The Baseball Desert

Tuesday, October 14, 2003

Float like a butterfly, sting like a bee

The Yankees were once again baffled by Tim Wakefield's knuckleball in Game 4 of the ALCS last night, but were ultimately beaten by their own sloppy fielding and some timely hitting by the Red Sox.

Boston 2B Todd Walker - who hit only 13 home runs during the course of the regular season - hit his 5th home run of the postseason, thus breaking the club record for the number of homers hit in a single postseason previously held by Nomar Garciaparra and John Valentin.

The Yankees didn't help their cause much by making one or two crucial fielding / baserunning errors. With one out in the fifth, and runners on second (Jeter) and third (Soriano), third-base coach Willie Randolph elected not to send Soriano home on a flyball hit to Johnny Damon in shallow center field. In his defence, Randolph said: "If he gets thrown out there, everyone says why don't you give [the next batter] Bernie [Williams] a shot [next]. You can't second-guess yourself and I won't. We have all our good RBI guys coming up after that. You just have to react to what you see." That's fair enough, I guess, but he's got to be kicking himself this morning when he looks at the one-run margin of defeat.
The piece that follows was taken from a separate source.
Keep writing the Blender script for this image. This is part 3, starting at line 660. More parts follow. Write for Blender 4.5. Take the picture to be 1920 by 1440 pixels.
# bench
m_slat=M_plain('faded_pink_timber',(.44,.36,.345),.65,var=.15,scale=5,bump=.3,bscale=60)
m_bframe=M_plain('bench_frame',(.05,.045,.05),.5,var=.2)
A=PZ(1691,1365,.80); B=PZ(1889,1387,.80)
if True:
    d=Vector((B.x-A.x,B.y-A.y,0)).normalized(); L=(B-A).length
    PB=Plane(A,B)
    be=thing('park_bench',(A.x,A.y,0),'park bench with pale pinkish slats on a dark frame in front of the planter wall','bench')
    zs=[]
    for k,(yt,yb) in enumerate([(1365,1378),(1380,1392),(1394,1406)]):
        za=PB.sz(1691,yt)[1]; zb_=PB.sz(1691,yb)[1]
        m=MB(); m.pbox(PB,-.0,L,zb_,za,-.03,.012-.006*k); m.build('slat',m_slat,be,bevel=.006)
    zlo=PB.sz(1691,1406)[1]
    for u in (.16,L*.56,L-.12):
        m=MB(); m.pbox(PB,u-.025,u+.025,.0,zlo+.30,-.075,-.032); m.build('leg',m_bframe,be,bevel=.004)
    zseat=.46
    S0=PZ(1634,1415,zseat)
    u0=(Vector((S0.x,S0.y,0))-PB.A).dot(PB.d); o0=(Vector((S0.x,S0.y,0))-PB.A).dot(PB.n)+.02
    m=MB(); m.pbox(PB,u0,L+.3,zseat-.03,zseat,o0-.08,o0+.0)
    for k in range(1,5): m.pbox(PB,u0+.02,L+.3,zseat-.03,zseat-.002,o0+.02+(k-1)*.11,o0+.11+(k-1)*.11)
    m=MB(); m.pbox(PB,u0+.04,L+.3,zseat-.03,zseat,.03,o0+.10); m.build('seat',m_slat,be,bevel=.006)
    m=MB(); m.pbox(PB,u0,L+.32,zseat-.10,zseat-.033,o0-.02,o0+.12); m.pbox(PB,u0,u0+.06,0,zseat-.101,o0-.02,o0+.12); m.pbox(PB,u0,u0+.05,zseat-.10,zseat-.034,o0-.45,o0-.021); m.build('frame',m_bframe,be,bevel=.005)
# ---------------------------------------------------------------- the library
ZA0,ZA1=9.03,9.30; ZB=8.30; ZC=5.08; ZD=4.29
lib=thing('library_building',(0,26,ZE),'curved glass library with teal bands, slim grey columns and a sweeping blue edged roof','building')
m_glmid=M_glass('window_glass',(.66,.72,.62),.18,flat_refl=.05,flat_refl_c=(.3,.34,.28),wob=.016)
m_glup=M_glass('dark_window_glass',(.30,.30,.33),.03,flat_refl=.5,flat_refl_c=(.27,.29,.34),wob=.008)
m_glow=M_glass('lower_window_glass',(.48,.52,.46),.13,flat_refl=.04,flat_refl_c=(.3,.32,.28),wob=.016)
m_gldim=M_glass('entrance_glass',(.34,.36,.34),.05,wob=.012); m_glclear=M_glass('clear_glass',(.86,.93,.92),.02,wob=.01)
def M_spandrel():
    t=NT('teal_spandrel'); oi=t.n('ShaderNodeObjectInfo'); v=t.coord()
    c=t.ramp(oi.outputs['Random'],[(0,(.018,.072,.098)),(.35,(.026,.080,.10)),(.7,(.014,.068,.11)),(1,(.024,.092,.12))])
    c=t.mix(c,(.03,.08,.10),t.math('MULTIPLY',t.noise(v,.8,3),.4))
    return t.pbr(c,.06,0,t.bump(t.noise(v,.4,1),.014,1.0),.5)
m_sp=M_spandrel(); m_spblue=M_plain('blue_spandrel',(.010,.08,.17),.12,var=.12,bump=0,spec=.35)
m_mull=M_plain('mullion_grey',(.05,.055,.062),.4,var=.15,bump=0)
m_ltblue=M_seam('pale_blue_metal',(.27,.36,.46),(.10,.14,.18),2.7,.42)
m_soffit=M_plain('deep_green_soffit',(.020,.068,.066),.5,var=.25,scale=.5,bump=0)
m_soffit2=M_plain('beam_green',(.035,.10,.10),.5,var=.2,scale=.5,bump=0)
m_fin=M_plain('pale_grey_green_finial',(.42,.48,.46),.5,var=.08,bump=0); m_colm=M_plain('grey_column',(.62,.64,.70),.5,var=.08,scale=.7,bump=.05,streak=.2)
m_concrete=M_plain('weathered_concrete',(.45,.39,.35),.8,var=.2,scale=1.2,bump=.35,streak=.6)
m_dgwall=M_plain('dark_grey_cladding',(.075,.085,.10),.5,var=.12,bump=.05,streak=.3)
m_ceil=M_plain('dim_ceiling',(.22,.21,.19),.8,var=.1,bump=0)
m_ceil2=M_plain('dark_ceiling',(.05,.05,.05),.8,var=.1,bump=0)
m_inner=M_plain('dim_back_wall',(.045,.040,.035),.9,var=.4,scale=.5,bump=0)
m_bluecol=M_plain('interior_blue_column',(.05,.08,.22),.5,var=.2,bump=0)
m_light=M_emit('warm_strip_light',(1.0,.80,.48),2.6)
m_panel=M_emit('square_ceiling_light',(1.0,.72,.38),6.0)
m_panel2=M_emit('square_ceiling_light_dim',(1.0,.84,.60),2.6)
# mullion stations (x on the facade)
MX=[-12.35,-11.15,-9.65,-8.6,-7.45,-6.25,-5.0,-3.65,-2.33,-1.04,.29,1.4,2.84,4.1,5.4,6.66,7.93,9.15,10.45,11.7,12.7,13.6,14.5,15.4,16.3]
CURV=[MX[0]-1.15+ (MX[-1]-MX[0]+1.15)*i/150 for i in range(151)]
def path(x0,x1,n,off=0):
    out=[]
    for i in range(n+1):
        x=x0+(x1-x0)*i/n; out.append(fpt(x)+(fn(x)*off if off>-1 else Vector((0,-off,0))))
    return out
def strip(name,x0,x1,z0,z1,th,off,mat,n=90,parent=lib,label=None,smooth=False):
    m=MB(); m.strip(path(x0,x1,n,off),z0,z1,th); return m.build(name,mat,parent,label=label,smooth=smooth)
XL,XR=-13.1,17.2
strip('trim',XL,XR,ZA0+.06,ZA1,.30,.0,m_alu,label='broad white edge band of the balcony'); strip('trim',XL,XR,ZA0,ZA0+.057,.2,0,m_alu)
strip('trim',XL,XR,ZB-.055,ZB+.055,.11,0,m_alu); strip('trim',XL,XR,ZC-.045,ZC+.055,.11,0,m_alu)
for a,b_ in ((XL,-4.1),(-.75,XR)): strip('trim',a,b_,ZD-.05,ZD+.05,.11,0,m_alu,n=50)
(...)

Soriano was also involved in a key play in the bottom of the seventh. With the bases loaded and one out, pinch-hitter Jason Varitek hit a grounder in the hole to Jeter, who made a great play to start the potential inning-ending double-play. However, Soriano was slow in getting the throw over to first, and Varitek's mad dash to first just beat the throw to Giambi. The runner scored at the plate, and Boston had their all important (game-winning) run.

I'm not getting on Soriano's case here. He wasn't at fault on the first play, and the second play owed as much to Varitek's hustle as it did to Soriano's slow throw, but he was just in the wrong place at the wrong time. Add to that his wild swings at pitches way outside the strike-zone in the top of the ninth and you've got a game that Soriano probably wants to forget as soon as possible.